Both kernels exhibit data locality that could be exploited by a cache. In MC the motion vectors are often closely related so that data that is (logically) adjacent to the reference area is needed to decode the next macroblock (MB). In GLCM the difference of adjacent pixels is often small so that the kernel accesses small parts of the GLCM matrix. In a scratchpad memory a cache can be emulated. This is often referred to as a software cache. Software caches, however, incur high overhead, representing up to approximately 50% (Gonzalez et al., 2008) of the total application execution time. Such high overheads could harm performance compared to hand-programmed, just-in-time DMA transfers. It is therefore necessary to reduce the number of cache accesses as much as possible. An additional feature of these as well as many other multimedia kernels is that they access 2- or higher-dimensional data structures and adjacent sub-rows are not consecutive in memory.
For such kernels we propose a Multidimensional Software Cache (MDSC). The MDSC stores 1- to 4-dimensional blocks (sub-matrices) and the cache is indexed by the matrix indices rather than a linear memory address. This approach both minimizes the memory transfer time and the number of cache accesses. The first is achieved by grouping memory requests, thereby reducing the overhead associated with memory requests. The latter is achieved by exploiting the multidimensional access behavior of the application.
Our experimental platform is the Cell processor. Implementing a software cache for the Cell processor is an active research topic (Balart et al., 2007; Lee et al., 2008; Chen et al., 2008). Balart et al. (2007) propose a compile time software cache with support for asynchronous transfers. The compiler uses asynchronous transfers to overlap memory transfers with computation. They report a speedup of 1.26 to 1.66 over synchronous transfers. Chen et al. (2008) propose a similar approach with support for runtime prefetching based on the access patterns. These works are complementary to our work since the MDSC can be used as the software cache implementation for the compiler.
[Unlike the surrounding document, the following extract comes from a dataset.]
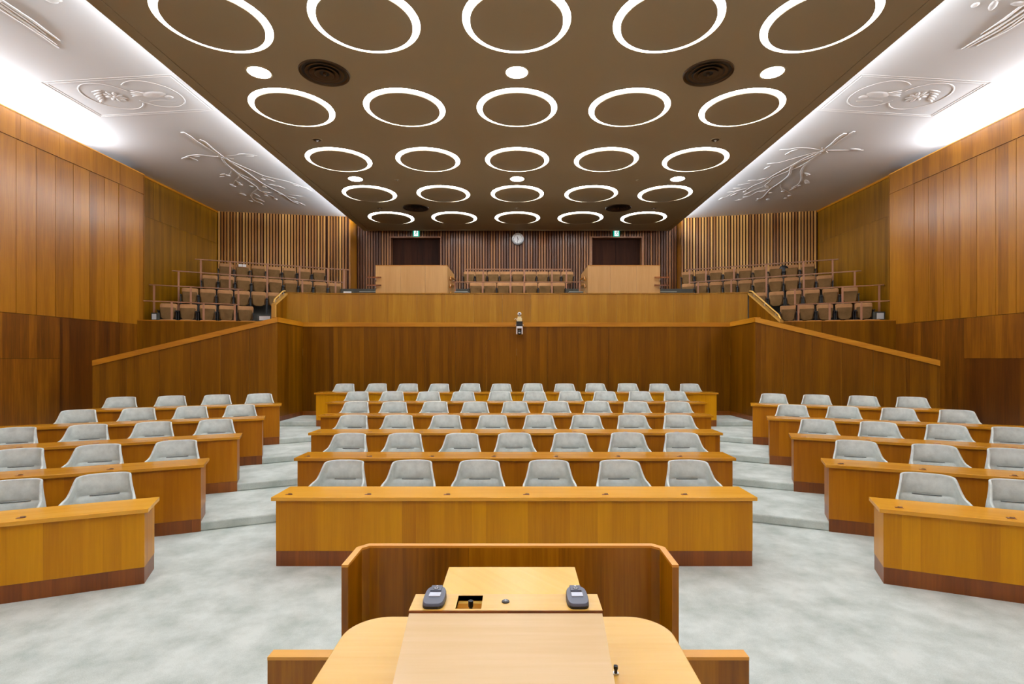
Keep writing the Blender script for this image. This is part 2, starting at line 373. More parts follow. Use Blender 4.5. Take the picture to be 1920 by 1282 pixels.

The current version of the MDSC does not feature cache coherency. Currently it is not needed because either only read-only data is cached or efficient multicore kernel implementation avoids the need for coherency. However, cache coherency is an important feature for caches in a multicore environment. Lee et al. (2008) and Seo et al. (2009) propose a coherent shared memory interface for the Cell BE using software caches. It employs a software cache in the local store for page-level caching. It guarantees coherence at the page level and uses centralized lazy release coherency.